Darren Liptrot alleges he was physically and sexually abused by Brother Edward English while attending Vancouver College between 1981 and 1983.

Multiple children accused Edwards of abuse during his time at Newfoundland’s Mount Cashel Orphanage in the 1970s.

In 1991, a court convicted English of multiple charges related to physical and sexual abuse at Mount Cashel and he received a sentence of 10 years in prison.

Liptrot’s lawsuit alleges Christian Brothers in Canada, which ran the orphanage, learned of abuse allegations against six teachers, including English, and instead of taking disciplinary action, arranged for all of them to be transferred to British Columbia.

“Following incidents of abuse, the CBIC did not act to protect the children in their care, but to protect their abusers from criminal charges by moving them out of Newfoundland to teach at schools owned and operated by the CBIC,” the notice of civil claim said.

According to the suit, the six teachers worked at St. Thomas More Collegiate and Vancouver College.

Liptrot claims the abuse he allegedly suffered was the catalyst for a downward spiral of depression and addiction that has dominated his life in the ensuing decades.

"It destroyed his dreams of graduating from high school and going to university,” said Joe Fiorante, his lawyer. “And he's only now starting to realize how much he needs an accountability from the officials in charge who did nothing to protect him."

The suit also names as defendants The Roman Catholic Episcopal Corporation of St. John’s, The Roman Catholic Archbishop of Vancouver and the Catholic Independent Schools of Vancouver Archdiocese.

Individuals named include Edward English, Gerald Gabriel McHugh and John Kavalec.

Lawyers for Liptrot said the suit was filed as a class action because they believe he is not the only survivor of abuse following the transfer of teachers out of Newfoundland.

“Since Darren’s story broke yesterday, we have been fielding calls non-stop from other individuals with similar stories of abuse that happened to them at Vancouver College and St. Thomas More,” said Fiorante.

“It’s hugely important to the survivors that someone acknowledge what happened to them, and apologize and take accountability for it. It’s extremely important to be able to deal with the consequences of what happened to them.”

Officials at St. Thomas More did not immediately respond to a request for comment.

“We take these claims very seriously. We are reviewing the Class Action Filing that was released this morning to learn the full scope of the allegations, and will respond accordingly once we have a better understanding and additional information,” Vancouver College said in a statement.

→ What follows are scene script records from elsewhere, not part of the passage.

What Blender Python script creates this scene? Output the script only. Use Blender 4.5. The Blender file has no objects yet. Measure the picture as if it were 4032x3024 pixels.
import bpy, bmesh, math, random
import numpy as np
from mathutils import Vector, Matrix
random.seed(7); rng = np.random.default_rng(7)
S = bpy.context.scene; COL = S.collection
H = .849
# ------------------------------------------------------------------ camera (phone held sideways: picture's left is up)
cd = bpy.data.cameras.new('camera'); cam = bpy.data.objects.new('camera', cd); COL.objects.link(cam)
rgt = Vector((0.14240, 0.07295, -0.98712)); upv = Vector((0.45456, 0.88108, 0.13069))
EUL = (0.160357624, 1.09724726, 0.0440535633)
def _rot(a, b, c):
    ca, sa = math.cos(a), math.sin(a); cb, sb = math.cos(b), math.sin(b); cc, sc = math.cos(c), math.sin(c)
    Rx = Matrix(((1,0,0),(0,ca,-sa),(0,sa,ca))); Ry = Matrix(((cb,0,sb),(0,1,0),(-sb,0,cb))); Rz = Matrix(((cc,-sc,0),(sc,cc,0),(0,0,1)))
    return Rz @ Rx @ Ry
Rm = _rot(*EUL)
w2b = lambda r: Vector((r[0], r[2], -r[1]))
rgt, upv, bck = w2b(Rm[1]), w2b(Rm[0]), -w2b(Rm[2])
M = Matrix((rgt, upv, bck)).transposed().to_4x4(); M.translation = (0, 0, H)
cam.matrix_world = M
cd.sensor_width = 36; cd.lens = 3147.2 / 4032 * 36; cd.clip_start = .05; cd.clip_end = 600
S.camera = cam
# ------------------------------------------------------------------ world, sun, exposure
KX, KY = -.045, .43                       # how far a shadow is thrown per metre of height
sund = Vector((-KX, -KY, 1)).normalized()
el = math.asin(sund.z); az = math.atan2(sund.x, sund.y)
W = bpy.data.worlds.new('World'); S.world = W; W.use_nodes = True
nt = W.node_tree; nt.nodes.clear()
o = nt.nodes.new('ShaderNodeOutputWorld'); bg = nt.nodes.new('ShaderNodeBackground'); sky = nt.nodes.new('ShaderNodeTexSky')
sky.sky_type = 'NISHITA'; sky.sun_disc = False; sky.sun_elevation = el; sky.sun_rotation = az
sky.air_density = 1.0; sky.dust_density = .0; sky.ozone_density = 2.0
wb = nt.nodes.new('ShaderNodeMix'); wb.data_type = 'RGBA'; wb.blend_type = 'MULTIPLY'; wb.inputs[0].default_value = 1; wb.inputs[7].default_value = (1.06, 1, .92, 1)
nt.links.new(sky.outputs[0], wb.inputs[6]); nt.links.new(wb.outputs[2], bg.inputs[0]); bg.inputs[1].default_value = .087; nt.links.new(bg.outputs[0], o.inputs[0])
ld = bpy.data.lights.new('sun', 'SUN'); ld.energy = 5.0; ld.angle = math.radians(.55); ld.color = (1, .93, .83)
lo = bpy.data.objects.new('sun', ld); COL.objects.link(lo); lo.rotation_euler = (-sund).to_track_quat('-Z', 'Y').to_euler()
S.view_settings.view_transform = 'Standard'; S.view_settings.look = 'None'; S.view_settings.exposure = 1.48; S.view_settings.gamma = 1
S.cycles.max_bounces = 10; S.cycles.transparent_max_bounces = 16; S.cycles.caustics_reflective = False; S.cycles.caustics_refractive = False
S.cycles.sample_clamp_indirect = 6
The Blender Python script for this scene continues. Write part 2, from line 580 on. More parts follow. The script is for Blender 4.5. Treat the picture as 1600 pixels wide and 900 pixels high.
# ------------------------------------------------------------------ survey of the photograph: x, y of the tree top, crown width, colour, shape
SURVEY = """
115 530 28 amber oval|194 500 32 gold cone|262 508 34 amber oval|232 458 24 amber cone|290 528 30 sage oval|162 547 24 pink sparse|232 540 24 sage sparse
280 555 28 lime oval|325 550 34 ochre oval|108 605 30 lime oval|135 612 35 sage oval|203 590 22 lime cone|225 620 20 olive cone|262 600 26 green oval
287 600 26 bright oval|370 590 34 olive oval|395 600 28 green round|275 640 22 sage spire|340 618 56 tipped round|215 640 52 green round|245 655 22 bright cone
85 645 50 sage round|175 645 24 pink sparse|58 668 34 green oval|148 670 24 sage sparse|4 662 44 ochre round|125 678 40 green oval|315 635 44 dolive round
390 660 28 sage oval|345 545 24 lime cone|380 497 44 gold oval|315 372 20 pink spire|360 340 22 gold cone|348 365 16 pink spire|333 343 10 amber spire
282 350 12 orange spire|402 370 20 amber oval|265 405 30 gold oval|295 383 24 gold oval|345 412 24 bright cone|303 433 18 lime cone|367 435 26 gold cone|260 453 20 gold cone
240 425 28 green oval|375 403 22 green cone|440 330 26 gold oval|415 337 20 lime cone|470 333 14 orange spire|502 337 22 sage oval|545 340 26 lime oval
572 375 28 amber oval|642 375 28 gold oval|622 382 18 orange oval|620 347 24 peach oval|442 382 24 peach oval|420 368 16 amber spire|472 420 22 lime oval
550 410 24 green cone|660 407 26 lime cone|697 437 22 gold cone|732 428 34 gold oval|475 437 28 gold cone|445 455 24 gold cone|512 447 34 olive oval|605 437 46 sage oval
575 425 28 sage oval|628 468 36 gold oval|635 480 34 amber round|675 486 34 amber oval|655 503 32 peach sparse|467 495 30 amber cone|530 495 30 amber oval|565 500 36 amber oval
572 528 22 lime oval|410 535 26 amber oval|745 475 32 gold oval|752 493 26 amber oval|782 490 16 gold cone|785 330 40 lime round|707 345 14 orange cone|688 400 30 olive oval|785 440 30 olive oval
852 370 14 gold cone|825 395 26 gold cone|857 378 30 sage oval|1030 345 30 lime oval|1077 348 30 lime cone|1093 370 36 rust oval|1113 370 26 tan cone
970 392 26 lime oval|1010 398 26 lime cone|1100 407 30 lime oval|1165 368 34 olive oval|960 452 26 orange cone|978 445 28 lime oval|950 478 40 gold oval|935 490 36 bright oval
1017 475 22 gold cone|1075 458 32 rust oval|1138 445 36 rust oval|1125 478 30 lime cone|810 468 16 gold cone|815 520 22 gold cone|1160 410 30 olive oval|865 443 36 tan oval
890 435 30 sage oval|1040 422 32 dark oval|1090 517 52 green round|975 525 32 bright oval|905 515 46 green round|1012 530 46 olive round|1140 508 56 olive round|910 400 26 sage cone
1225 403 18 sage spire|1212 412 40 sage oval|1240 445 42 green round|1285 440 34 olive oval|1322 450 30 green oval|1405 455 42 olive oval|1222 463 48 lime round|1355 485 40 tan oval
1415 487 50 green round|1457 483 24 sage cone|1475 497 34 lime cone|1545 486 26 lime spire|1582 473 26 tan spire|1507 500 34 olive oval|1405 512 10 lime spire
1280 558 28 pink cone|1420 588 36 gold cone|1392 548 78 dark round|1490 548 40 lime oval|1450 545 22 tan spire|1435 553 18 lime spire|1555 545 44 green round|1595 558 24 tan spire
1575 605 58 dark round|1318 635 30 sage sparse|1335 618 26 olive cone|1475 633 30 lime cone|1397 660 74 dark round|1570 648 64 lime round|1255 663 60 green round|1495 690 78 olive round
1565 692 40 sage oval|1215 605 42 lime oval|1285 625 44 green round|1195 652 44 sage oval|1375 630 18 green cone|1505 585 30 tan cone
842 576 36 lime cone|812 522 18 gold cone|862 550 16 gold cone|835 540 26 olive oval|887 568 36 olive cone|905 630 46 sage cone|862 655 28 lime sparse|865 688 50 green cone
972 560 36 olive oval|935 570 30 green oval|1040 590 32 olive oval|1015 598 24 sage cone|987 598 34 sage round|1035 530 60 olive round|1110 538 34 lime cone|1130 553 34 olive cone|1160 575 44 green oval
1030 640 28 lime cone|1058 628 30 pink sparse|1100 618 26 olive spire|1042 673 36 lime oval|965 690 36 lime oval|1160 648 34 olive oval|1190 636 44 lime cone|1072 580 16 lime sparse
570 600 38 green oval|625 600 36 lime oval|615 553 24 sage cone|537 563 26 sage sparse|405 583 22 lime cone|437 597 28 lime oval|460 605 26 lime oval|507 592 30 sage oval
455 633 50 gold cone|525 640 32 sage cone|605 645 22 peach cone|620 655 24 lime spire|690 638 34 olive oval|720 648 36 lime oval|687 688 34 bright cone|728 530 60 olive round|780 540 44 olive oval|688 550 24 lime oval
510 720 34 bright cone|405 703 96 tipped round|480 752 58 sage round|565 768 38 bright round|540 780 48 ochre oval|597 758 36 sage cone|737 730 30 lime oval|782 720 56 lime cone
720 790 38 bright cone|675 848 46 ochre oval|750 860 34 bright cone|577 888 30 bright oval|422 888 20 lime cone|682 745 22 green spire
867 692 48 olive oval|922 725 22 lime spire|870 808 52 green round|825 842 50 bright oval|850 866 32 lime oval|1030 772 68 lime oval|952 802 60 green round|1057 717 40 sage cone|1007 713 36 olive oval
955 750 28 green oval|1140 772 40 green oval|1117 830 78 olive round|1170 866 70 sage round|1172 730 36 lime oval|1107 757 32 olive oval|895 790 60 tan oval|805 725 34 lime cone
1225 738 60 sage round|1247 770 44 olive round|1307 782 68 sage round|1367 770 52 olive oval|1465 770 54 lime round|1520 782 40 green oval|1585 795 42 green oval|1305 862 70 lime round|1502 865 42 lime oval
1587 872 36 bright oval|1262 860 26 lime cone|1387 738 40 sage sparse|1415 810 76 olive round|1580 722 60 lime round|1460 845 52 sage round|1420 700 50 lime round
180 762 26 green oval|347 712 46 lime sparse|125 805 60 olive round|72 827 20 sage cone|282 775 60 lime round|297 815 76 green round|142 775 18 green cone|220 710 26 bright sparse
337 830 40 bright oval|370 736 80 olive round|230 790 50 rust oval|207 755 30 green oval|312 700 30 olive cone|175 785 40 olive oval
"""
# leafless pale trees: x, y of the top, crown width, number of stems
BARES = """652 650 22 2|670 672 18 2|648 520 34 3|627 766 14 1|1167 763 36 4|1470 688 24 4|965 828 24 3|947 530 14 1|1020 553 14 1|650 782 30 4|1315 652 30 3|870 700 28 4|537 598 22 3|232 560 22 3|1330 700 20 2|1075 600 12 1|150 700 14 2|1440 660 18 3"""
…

Neither the Archdiocese of Vancouver nor the Catholic Independent Schools Vancouver Archdiocese made anyone available to CTV News for an interview.

In an emailed statement, the Archdiocese of Vancouver said it has “a robust process in place for dealing with such complaints and we encourage anyone who has faced abuse to take their complaints to the police and to receive counselling from an independent third party.”

It went on to say it did not know why it was named as a defendant in this particular lawsuit.

“Vancouver College and St. Thomas Moore are not owned or operated by the Archdiocese of Vancouver or the Catholic Independent Schools Vancouver Archdiocese,” the statement said. “These two schools are both run by independent foundations. They own their own land and buildings, have their own curriculum, and make all their own hiring decisions. As a result we can make no further comment on this case.”

CTV News was unable to reach any of the individuals named as defendants in the class action suit. None of the allegations have been tested in court.